Jean Jacques Rousseau (1712–1778). Social Contract & Discourses. 1913.

The Social Contract or Principles of Political Right. Book II.

Chapter XII. The Division of the Laws

IF the whole is to be set in order, and the commonwealth put into the best possible shape, there are various relations to be considered. First, there is the action of the complete body upon itself, the relation of the whole to the whole, of the Sovereign to the State; and this relation, as we shall see, is made up of the relations of the intermediate terms.

The laws which regulate this relation bear the name of political laws, and are also called fundamental laws, not without reason if they are wise. For, if there is, in each State, only one good system, the people that is in possession of it should hold fast to this; but if the established order is bad, why should laws that prevent men from being good be regarded as fundamental? Besides, in any case, a people is always in a position to change its laws, however good; for, if it choose to do itself harm, who can have a right to stop it?

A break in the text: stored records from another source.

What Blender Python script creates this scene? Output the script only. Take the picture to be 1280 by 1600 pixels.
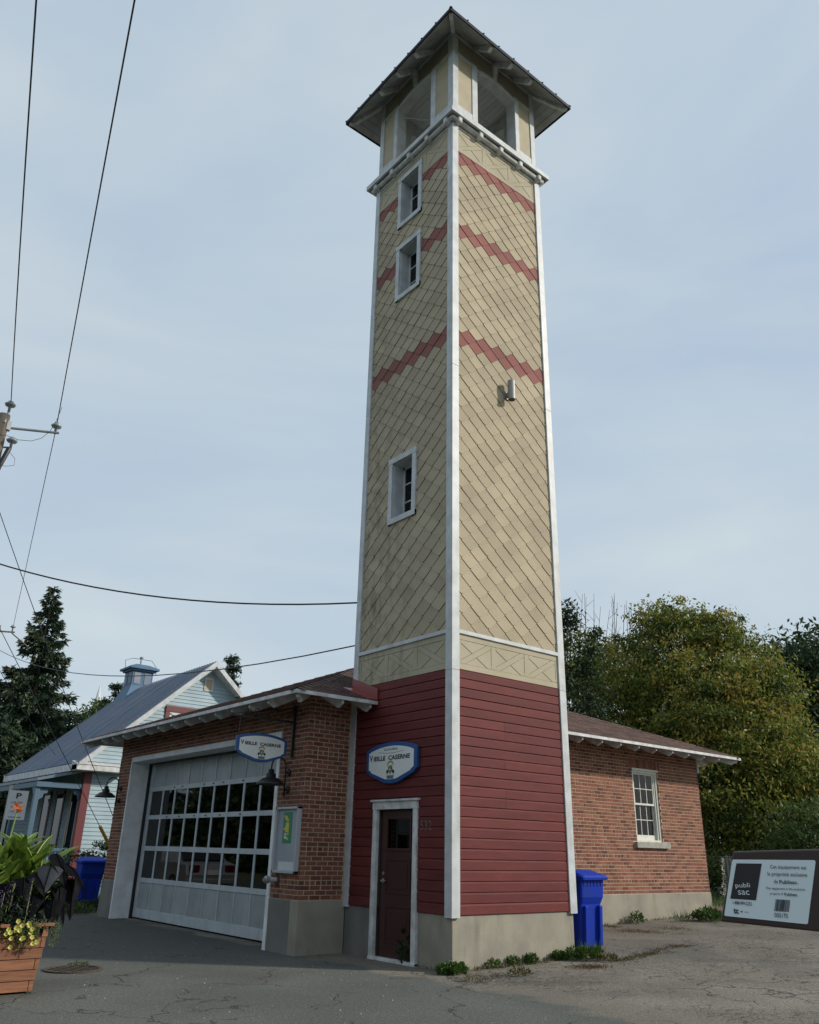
import bpy, bmesh, math, random
import numpy as np
from mathutils import Vector, Matrix
random.seed(7); RNG = np.random.default_rng(7)
for o in list(bpy.data.objects): bpy.data.objects.remove(o)
SC = bpy.context.scene; COL = SC.collection
# ------------------------------------------------------------------ camera
cd = bpy.data.cameras.new('camera'); cam = bpy.data.objects.new('camera', cd); COL.objects.link(cam)
SC.camera = cam
YAW, PIT, ROL = math.radians(51.2335), math.radians(22.7515), math.radians(1.3377)
fw = Vector((math.cos(PIT)*math.cos(YAW), math.cos(PIT)*math.sin(YAW), math.sin(PIT)))
r_ = Vector((math.sin(YAW), -math.cos(YAW), 0)); u_ = r_.cross(fw)
r2 = r_*math.cos(ROL)+u_*math.sin(ROL); u2 = -r_*math.sin(ROL)+u_*math.cos(ROL)
M3 = Matrix((r2, u2, -fw)).transposed()
cam.matrix_world = Matrix.Translation((-7.943, -8.800, 1.43)) @ M3.to_4x4()
CAM = Vector((-7.943, -8.800, 1.43))
def atd(u,v,d):
    a = r2*((u-640)/1263.18)-u2*((v-800)/1263.18)+fw; h = math.hypot(a.x,a.y); return CAM+a*(d/h)
cd.sensor_fit = 'VERTICAL'; cd.sensor_height = 36; cd.lens = 36*1263.18/1600
cd.clip_start = .05; cd.clip_end = 2000
# ------------------------------------------------------------------ light, sky, exposure
SUN = Vector((1.0, -1.0, .80)).normalized()
world = bpy.data.worlds.new('World'); SC.world = world; world.use_nodes = True
nt = world.node_tree; nt.nodes.clear()
sky = nt.nodes.new('ShaderNodeTexSky'); sky.sky_type = 'NISHITA'; sky.sun_disc = False
sky.sun_elevation = math.asin(SUN.z); sky.sun_rotation = math.atan2(SUN.x, SUN.y)
sky.air_density = 1.0; sky.dust_density = 2.5
tc = nt.nodes.new('ShaderNodeTexCoord')
mp = nt.nodes.new('ShaderNodeMapping'); mp.inputs['Scale'].default_value = (1.0, 1.0, 3.2)
mp.inputs['Rotation'].default_value = (.12, .1, .6)
ns = nt.nodes.new('ShaderNodeTexNoise'); ns.inputs['Scale'].default_value = 1.7; ns.inputs['Detail'].default_value = 5; ns.inputs['Roughness'].default_value = .5; ns.inputs['Distortion'].default_value = .5
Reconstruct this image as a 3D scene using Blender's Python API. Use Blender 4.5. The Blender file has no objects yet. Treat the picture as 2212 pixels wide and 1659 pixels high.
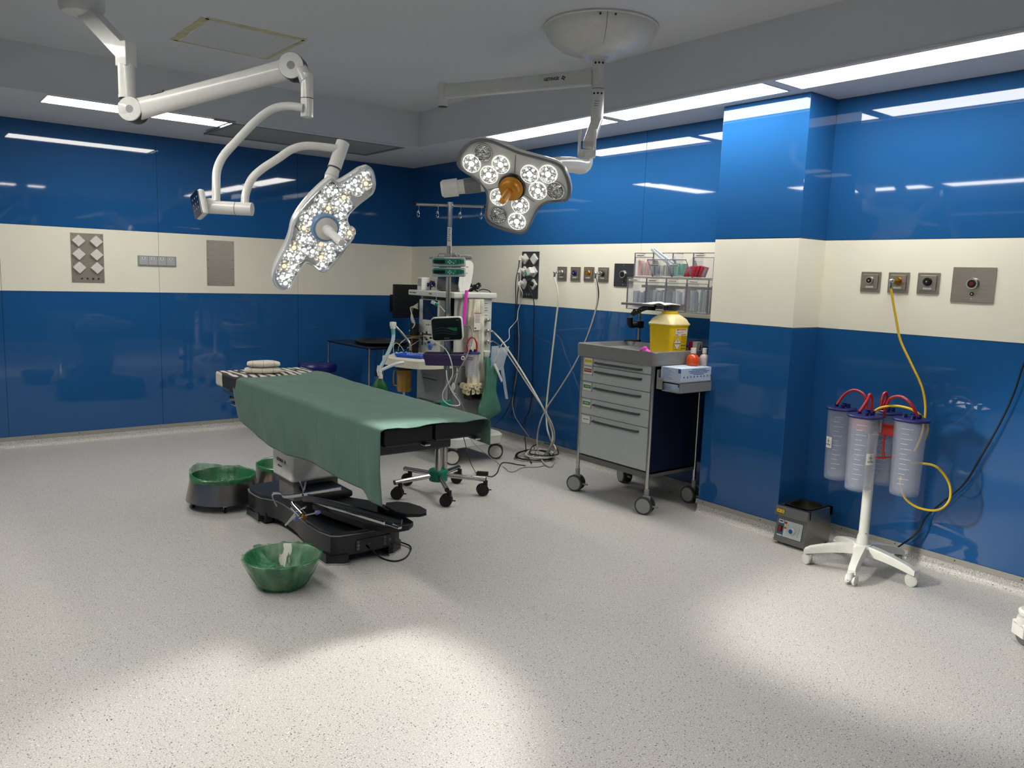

The second relation is that of the members one to another, or to the body as a whole; and this relation should be in the first respect as unimportant, and in the second as important, as possible. Each citizen would then be perfectly independent of all the rest, and at the same time very dependent on the city; which is brought about always by the same means, as the strength of the State can alone secure the liberty of its members. From this second relation arise civil laws.

We may consider also a third kind of relation between the individual and the law, a relation of disobedience to its penalty. This gives rise to the setting up of criminal laws, which, at bottom, are less a particular class of law than the sanction behind all the rest.

Along with these three kinds of law goes a fourth, most important of all, which is not graven on tablets of marble or brass, but on the hearts of the citizens. This forms the real constitution of the State, takes on every day new powers, when other laws decay or die out, restores them or takes their place, keeps a people in the ways in which it was meant to go, and insensibly replaces authority by the force of habit. I am speaking of morality, of custom, above all of public opinion; a power unknown to political thinkers, on which none the less success in everything else depends. With this the great legislator concerns himself in secret, though he seems to confine himself to particular regulations; for these are only the arc of the arch, while manners and morals, slower to arise, form in the end its immovable keystone.

Among the different classes of laws, the political, which determine the form of the government, are alone relevant to my subject.